US still sees Kurdish group as ‘terrorist organisation’, says Turkish PM

The Trump administration has said it will arm Kurdish fighters in Syria for the fight against Isis – and Turkey is worried about how those weapons will be used

Kim Sengupta
Friday 12 May 2017 14:58
A funeral procession for Kurds killed in clashes with Syrian pro-government forces
A funeral procession for Kurds killed in clashes with Syrian pro-government forces

The US has promised Turkey that it will track and take steps to defund the Kurdish militia PKK in an attempt to reassure Recep Tayyep Erdogan's government, after relations between Washington and Ankara came close to fracturing over Syria.

The Trump administration has decided to provide heavy weapons to some Kurdish groups fighting Isis, a move which has led to severe and prolonged criticism from Ankara. But Turkish Prime Minister Binali Yildirim, speaking in London on Friday said that the US has stressed it continues to regard the PKK as terrorists and will pursue the organisation’s money trail.

According to Mr Yildirim, the US has also promised that Kurdish forces that may enter Raqqa (Isis's de facto capital in Syria), as part of an American-backed offensive, will not be allowed to stay in the city.

Mr Yildirim said he had been given the commitment about pursuing the PKK by General James Mattis, US Defence Secretary, during a counter-terrorism conference in London. “He was very clear that the US regards the PKK as a terrorist organisation and will start tackling the money of the PKK,” said the Prime Minister.

“We have also been told by the US that Kurdish groups will not stay in Raqqa; the demographic of the region will not change.”

Mr Yildirim said that he understood Britain's position to be the same: that the UK views the PKK as a terrorist group. But he castigated the European Union for what he claimed was its backing of the Kurdish organisation. “The PKK deals in drugs: it peddles heroin and cocaine to the European youth –that’s how they make money,” he said.

“Yet the European Union still supports this organisation. If they are doing this to punish Turkey, they should think about the health of their future generations.”

Donald Trump will meet President Erdogan next week. Meanwhile, Turkey continues to protest the supplying of advanced arms to the Kurdish YPG (who the Americans consider the most effective of their allies against Isis), and the SDF, which has Arabs in its ranks but is led by Kurds.

The Turkish government holds that both the groups are tied to the PKK and arming them would have a “negative effect both for Turkey and the US”.

Mr Yildirim charged today: “The PKK take different initials like YPG and SDF. But they are all the same. We will defend ourselves from them in Turkey. When they use Iraq and Syria to attack us, we will go against them and deal with them in Iraq and Syria as well.”

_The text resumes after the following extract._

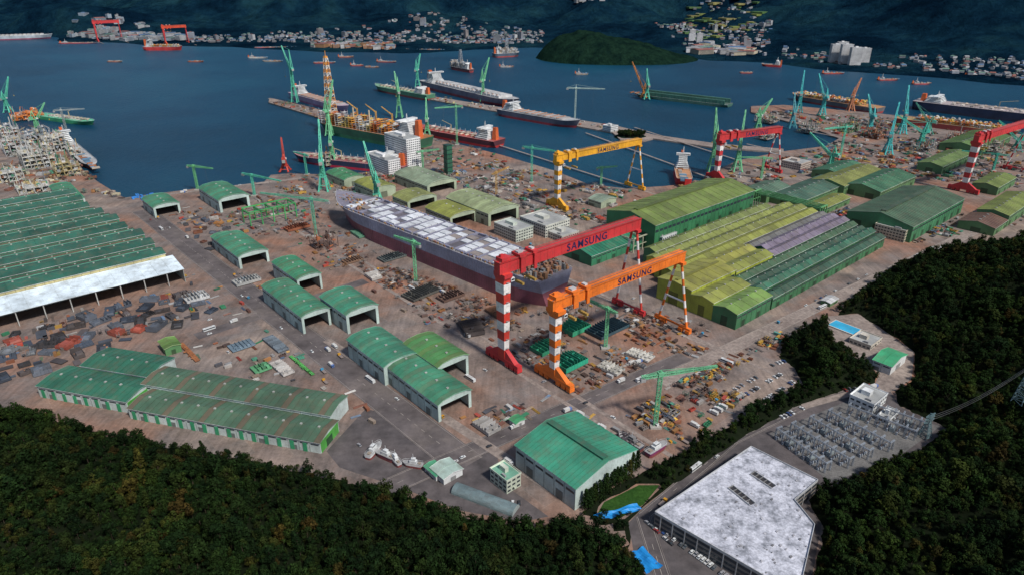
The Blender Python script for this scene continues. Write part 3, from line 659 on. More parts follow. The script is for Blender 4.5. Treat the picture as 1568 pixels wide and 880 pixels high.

Mr Yildirim wanted to stress that Turkey is fighting terrorism from Isis as well as Kurds. However, he maintained that there was no appreciation for that from the West, especially the European Union. He complained about lack of action by Brussels on an agreement to allow visa-free travel for Turkish citizens in Europe, and non-payment of money Ankara was supposed to get in return for stemming the flow of refugees into Europe. He also decried “obstacles” on Turkey’s long-running application to join the European Union.

“On the question of membership, we need the European Union to define its vision: to tell us how they see the future,” said Mr Yildirim. “Is it going to be a Christian club? Is it the case that we will not be accepted because we are a Muslim country? If that is the case, then we will respect that. But we need to be told.

“We have completed all the requirements demanded by the European Union for visa-free travel, except one: changes to our counter-terrorist laws. We cannot do what they are asking while we are facing such a terrorist threat: not a threat just to us, but Europe. So we have not got visa-free travel. They have given this visa-free arrangement to the Ukraine, Georgia, countries in Latin America, the GCC (Gulf Cooperation Council) but not Turkey.

“The EU was supposed to give $3 billion as part of the refugee agreement. But they have sent around $800 million. But this is not about money for us; we will continue with our end of the agreement.”

The Turkish prime minister spoke of a bond between the UK and his country over Brexit, and how this will lead to flourishing trade. “We have one country which cannot get into the EU, and another which wants to get out, so we are both outside and we have common interest,” he said. “I am sure there will be a quick trade agreement between us after Brexit. There are already deals done on defence, and there will be others as well.”